Scene script records:
********

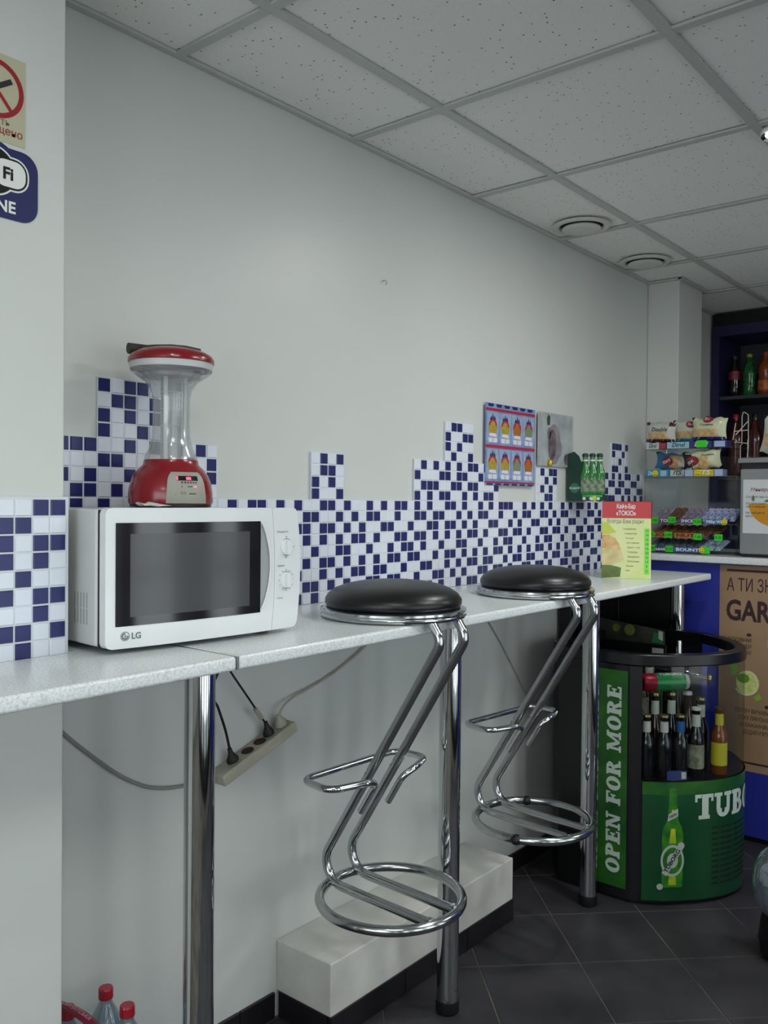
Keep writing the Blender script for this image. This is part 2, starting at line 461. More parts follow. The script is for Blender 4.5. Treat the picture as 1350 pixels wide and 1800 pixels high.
# near pilaster and far pillar
tag(MB().box(XF, 0.852, -0.205, 0.0, 0, CZ + .02).build('trim_1', M_wall, world=True, bevel=0.004), kind='structure')
tag(MB().box(3.915, 4.205, -0.148, 0.0, 0, CZ + .02).build('trim_2', M_wall, world=True, bevel=0.004), kind='structure')
# plinth box against the wall, wrapped below by black skirting
PX0, PX1, PY = 1.582, 2.445, -0.195
pl = tag(MB().box(PX0, PX1, PY, 0.0, 0.066, 0.201).build('trim_3', M_plinth, world=True, bevel=0.004), kind='structure')
core = MB().box(PX0 + .012, PX1 - .012, PY + .012, 0, 0.0, 0.068).build('plinth_core', M_black, pl, world=True)
# skirting tiles
bs = thing('baseboard_left', None, None, (2.4, 0, 0), kind='structure')
def skirt(x0, x1, y, t=0.009, hgt=0.068, L=0.30):
    x = x0
    while x < x1 - 0.01:
        xe = min(x + L - .003, x1)
        MB().box(x, xe, y - t, y, 0.001, hgt).build('skirting_tile', M_black, bs, world=True, bevel=0.0015)
        x += L
skirt(0.853, PX0 - .012, 0.0); skirt(PX1 + .01, 3.05, 0.0)
skirt(PX0 + .0, PX1, PY + .009, 0.012)
MB().box(PX0 - .002, PX0 + .010, PY + .012, -0.010, 0.001, 0.068).build('skirting_tile', M_black, bs, world=True, bevel=0.0015)
MB().box(PX1 - .010, PX1 + .002, PY + .012, -0.010, 0.001, 0.068).build('skirting_tile', M_black, bs, world=True, bevel=0.0015)

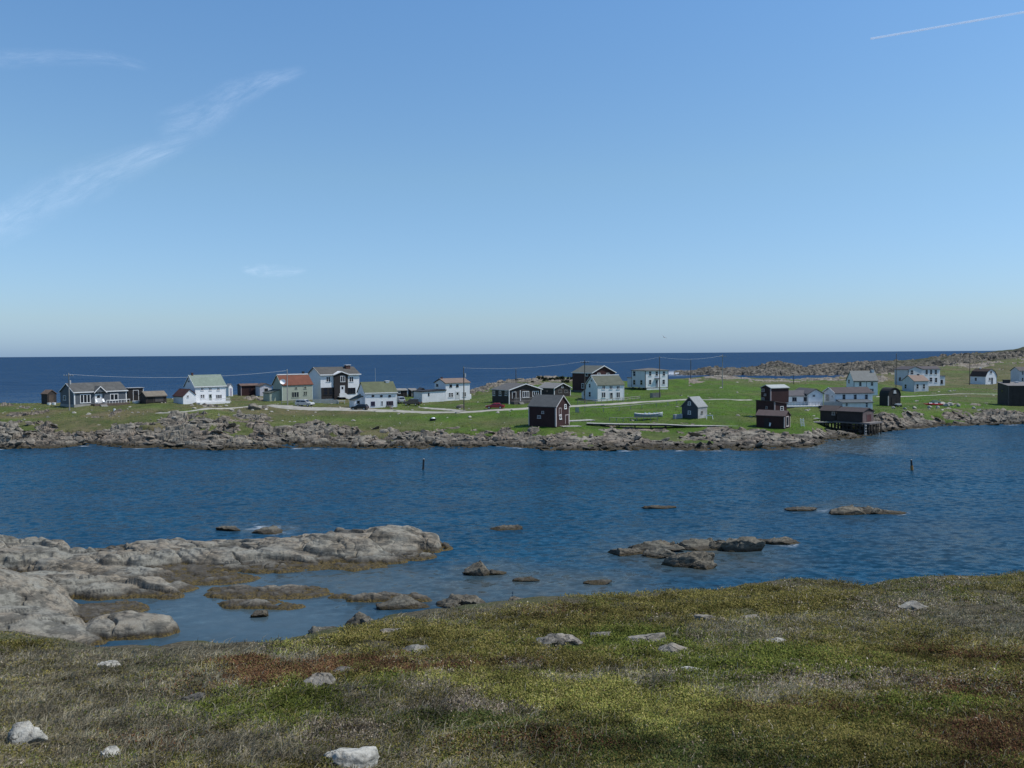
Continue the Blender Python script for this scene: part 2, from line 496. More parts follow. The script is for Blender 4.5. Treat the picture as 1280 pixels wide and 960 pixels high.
# ------------------------------------------------------------------ far land profile
#  px : shore row, then (distance, row or height) for rock top, middle ground, back ground, back edge
PROF = [
 (-420, 565, (176, 531), (198, 519), (216, 513), (240, 507)),
 (-150, 563, (176, 530), (198, 518), (215, 512), (240, 506)),
 (0,   561, (176, 529), (198, 516), (215, 510), (240, 504)),
 (60,  560, (178, 528), (195, 516), (212, 508.5), (240, 504)),
 (110, 558, (180, 526), (192, 517), (203, 509), (240, 503)),
 (160, 560, (180, 522), (192, 514), (208, 507), (245, 500)),
 (200, 561, (181, 521), (194, 513), (210, 505), (250, 498)),
 (250, 562, (182, 517), (195, 510), (213, 505), (258, 497)),
 (300, 562, (184, 521), (200, 513), (220, 503), (262, 493)),
 (360, 560, (183, 528), (205, 513), (222, 503), (268, 494)),
 (420, 560, (176, 535), (205, 512), (228, 503), (268, 495)),
 (480, 561, (176, 535), (206, 512), (230, 503), (270, 494)),
 (530, 561, (174, 535), (200, 516), (235, 503), (272, 493)),
 (580, 561, (174, 536), (196, 517), (235, 502), (285, 489)),
 (630, 558, (172, 536), (191, 517), (218, 507), (300, 475)),
 (690, 563, (169, 538), (195, 514), (228, 503), (310, 470)),
 (750, 563, (166, 541), (200, 510), (235, 500), (300, 474)),
 (800, 563, (166, 541), (200, 511), (262, 490), (300, 477)),
 (850, 563, (166, 541), (200, 510), (245, 494), (300, 473)),
 (900, 563, (166, 541), (205, 508), (250, 489), (330, 469)),
 (960, 562, (165, 541), (190, 524), (250, 490), (335, 473)),
 (1010, 560, (166, 540), (205, 513), (260, 484), (340, 474)),
 (1040, 552, (180, 538), (206, 512), (260, 487), (345, 472)),
 (1080, 547, (186, 531), (208, 511), (260, 490), (350, 469)),
 (1100, 541, (190, 518), (215, 508), (265, 490), (355, 467)),
 (1140, 535.5, (200, 516), (226, 506), (292, 488), (380, 463)),
 (1200, 532.5, (208, 513), (235, 502), (320, 481), (410, 455)),
 (1280, 531, (208, 515), (228, 507), (322, 479), (430, 447)),
 (1420, 530, (210, 515), (228, 505), (320, 476), (430, 440)),
 (1700, 530, (210, 515), (228, 505), (320, 474), (430, 435)),
]
_pp = np.array([p[0] for p in PROF], float)
_tt = tan_of(_pp)
_rows = []
for p in PROF:
    s = on_z(p[0], p[1], 0.0)
    row = [(s[1] - 6, -1.6), (s[1], 0.0)]
    for (dd, yy) in p[2:]:
        row.append((dd, at(p[0], yy, dd)[2]))
    dl, zl = row[-1]
    row.append((dl + 22, -1.5 if p[0] < 1000 else zl - 2.5))
    row.append((dl + 60, -2.0 if p[0] < 1000 else 2.0))
    _rows.append(row)
_rows = np.array(_rows)                                 # columns x stations x (d, z)

def _interp_cols(t):
    """Stations interpolated to tangents t -> (n, stations, 2), smooth across columns."""
    k = np.clip(np.searchsorted(_tt, t) - 1, 0, len(_tt) - 2)
    w = np.clip((t - _tt[k]) / (_tt[k + 1] - _tt[k]), 0, 1)
    w = w * w * (3 - 2 * w) * 0.6 + w * 0.4
    return _rows[k] * (1 - w)[:, None, None] + _rows[k + 1] * w[:, None, None]

def _base_land(t, d):
    """t, d flat arrays -> height without detail, and distance inland from the shore."""
    st = _interp_cols(t)
    n = st.shape[1]
    z = np.where(d < st[:, 0, 0], -1.6, st[:, -1, 1])
    for i in range(n - 1):
        d0, d1 = st[:, i, 0], st[:, i + 1, 0]
        w = (d - d0) / (d1 - d0)
        w = np.where(i > 1, w * 0.6 + 0.4 * w * w * (3 - 2 * w), w)
        m = (d >= d0) & (d < d1)
        z = np.where(m, st[:, i, 1] * (1 - w) + st[:, i + 1, 1] * w, z)
    return z, d - st[:, 1, 0], st[:, 2, 0] - st[:, 1, 0], st[:, 5, 0]

_pad = np.array(PADS)
_pz, _, _, _ = _base_land(_pad[:, 0] / _pad[:, 1], _pad[:, 1])
_SG = 7.0
_dm = ((_pad[:, None, :2] - _pad[None, :, :2]) ** 2).sum(-1)
_K = np.exp(-_dm / (2 * _SG ** 2)) + np.eye(len(_pad)) * 0.12
_w = np.linalg.solve(_K, _pad[:, 2] - 0.08 - _pz)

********

INSTRUCTION: Restate the entire listing word for word, excluding pictures.

TASK ANSWER:
Keep writing the Blender script for this image. This is part 2, starting at line 461. More parts follow. The script is for Blender 4.5. Treat the picture as 1350 pixels wide and 1800 pixels high.
# near pilaster and far pillar
tag(MB().box(XF, 0.852, -0.205, 0.0, 0, CZ + .02).build('trim_1', M_wall, world=True, bevel=0.004), kind='structure')
tag(MB().box(3.915, 4.205, -0.148, 0.0, 0, CZ + .02).build('trim_2', M_wall, world=True, bevel=0.004), kind='structure')
# plinth box against the wall, wrapped below by black skirting
PX0, PX1, PY = 1.582, 2.445, -0.195
pl = tag(MB().box(PX0, PX1, PY, 0.0, 0.066, 0.201).build('trim_3', M_plinth, world=True, bevel=0.004), kind='structure')
core = MB().box(PX0 + .012, PX1 - .012, PY + .012, 0, 0.0, 0.068).build('plinth_core', M_black, pl, world=True)
# skirting tiles
bs = thing('baseboard_left', None, None, (2.4, 0, 0), kind='structure')
def skirt(x0, x1, y, t=0.009, hgt=0.068, L=0.30):
    x = x0
    while x < x1 - 0.01:
        xe = min(x + L - .003, x1)
        MB().box(x, xe, y - t, y, 0.001, hgt).build('skirting_tile', M_black, bs, world=True, bevel=0.0015)
        x += L
skirt(0.853, PX0 - .012, 0.0); skirt(PX1 + .01, 3.05, 0.0)
skirt(PX0 + .0, PX1, PY + .009, 0.012)
MB().box(PX0 - .002, PX0 + .010, PY + .012, -0.010, 0.001, 0.068).build('skirting_tile', M_black, bs, world=True, bevel=0.0015)
MB().box(PX1 - .010, PX1 + .002, PY + .012, -0.010, 0.001, 0.068).build('skirting_tile', M_black, bs, world=True, bevel=0.0015)

Continue the Blender Python script for this scene: part 2, from line 496. More parts follow. The script is for Blender 4.5. Treat the picture as 1280 pixels wide and 960 pixels high.
# ------------------------------------------------------------------ far land profile
#  px : shore row, then (distance, row or height) for rock top, middle ground, back ground, back edge
PROF = [
 (-420, 565, (176, 531), (198, 519), (216, 513), (240, 507)),
 (-150, 563, (176, 530), (198, 518), (215, 512), (240, 506)),
 (0,   561, (176, 529), (198, 516), (215, 510), (240, 504)),
 (60,  560, (178, 528), (195, 516), (212, 508.5), (240, 504)),
 (110, 558, (180, 526), (192, 517), (203, 509), (240, 503)),
 (160, 560, (180, 522), (192, 514), (208, 507), (245, 500)),
 (200, 561, (181, 521), (194, 513), (210, 505), (250, 498)),
 (250, 562, (182, 517), (195, 510), (213, 505), (258, 497)),
 (300, 562, (184, 521), (200, 513), (220, 503), (262, 493)),
 (360, 560, (183, 528), (205, 513), (222, 503), (268, 494)),
 (420, 560, (176, 535), (205, 512), (228, 503), (268, 495)),
 (480, 561, (176, 535), (206, 512), (230, 503), (270, 494)),
 (530, 561, (174, 535), (200, 516), (235, 503), (272, 493)),
 (580, 561, (174, 536), (196, 517), (235, 502), (285, 489)),
 (630, 558, (172, 536), (191, 517), (218, 507), (300, 475)),
 (690, 563, (169, 538), (195, 514), (228, 503), (310, 470)),
 (750, 563, (166, 541), (200, 510), (235, 500), (300, 474)),
 (800, 563, (166, 541), (200, 511), (262, 490), (300, 477)),
 (850, 563, (166, 541), (200, 510), (245, 494), (300, 473)),
 (900, 563, (166, 541), (205, 508), (250, 489), (330, 469)),
 (960, 562, (165, 541), (190, 524), (250, 490), (335, 473)),
 (1010, 560, (166, 540), (205, 513), (260, 484), (340, 474)),
 (1040, 552, (180, 538), (206, 512), (260, 487), (345, 472)),
 (1080, 547, (186, 531), (208, 511), (260, 490), (350, 469)),
 (1100, 541, (190, 518), (215, 508), (265, 490), (355, 467)),
 (1140, 535.5, (200, 516), (226, 506), (292, 488), (380, 463)),
 (1200, 532.5, (208, 513), (235, 502), (320, 481), (410, 455)),
 (1280, 531, (208, 515), (228, 507), (322, 479), (430, 447)),
 (1420, 530, (210, 515), (228, 505), (320, 476), (430, 440)),
 (1700, 530, (210, 515), (228, 505), (320, 474), (430, 435)),
]
_pp = np.array([p[0] for p in PROF], float)
_tt = tan_of(_pp)
_rows = []
for p in PROF:
    s = on_z(p[0], p[1], 0.0)
    row = [(s[1] - 6, -1.6), (s[1], 0.0)]
    for (dd, yy) in p[2:]:
        row.append((dd, at(p[0], yy, dd)[2]))
    dl, zl = row[-1]
    row.append((dl + 22, -1.5 if p[0] < 1000 else zl - 2.5))
    row.append((dl + 60, -2.0 if p[0] < 1000 else 2.0))
    _rows.append(row)
_rows = np.array(_rows)                                 # columns x stations x (d, z)

def _interp_cols(t):
    """Stations interpolated to tangents t -> (n, stations, 2), smooth across columns."""
    k = np.clip(np.searchsorted(_tt, t) - 1, 0, len(_tt) - 2)
    w = np.clip((t - _tt[k]) / (_tt[k + 1] - _tt[k]), 0, 1)
    w = w * w * (3 - 2 * w) * 0.6 + w * 0.4
    return _rows[k] * (1 - w)[:, None, None] + _rows[k + 1] * w[:, None, None]

def _base_land(t, d):
    """t, d flat arrays -> height without detail, and distance inland from the shore."""
    st = _interp_cols(t)
    n = st.shape[1]
    z = np.where(d < st[:, 0, 0], -1.6, st[:, -1, 1])
    for i in range(n - 1):
        d0, d1 = st[:, i, 0], st[:, i + 1, 0]
        w = (d - d0) / (d1 - d0)
        w = np.where(i > 1, w * 0.6 + 0.4 * w * w * (3 - 2 * w), w)
        m = (d >= d0) & (d < d1)
        z = np.where(m, st[:, i, 1] * (1 - w) + st[:, i + 1, 1] * w, z)
    return z, d - st[:, 1, 0], st[:, 2, 0] - st[:, 1, 0], st[:, 5, 0]

_pad = np.array(PADS)
_pz, _, _, _ = _base_land(_pad[:, 0] / _pad[:, 1], _pad[:, 1])
_SG = 7.0
_dm = ((_pad[:, None, :2] - _pad[None, :, :2]) ** 2).sum(-1)
_K = np.exp(-_dm / (2 * _SG ** 2)) + np.eye(len(_pad)) * 0.12
_w = np.linalg.solve(_K, _pad[:, 2] - 0.08 - _pz)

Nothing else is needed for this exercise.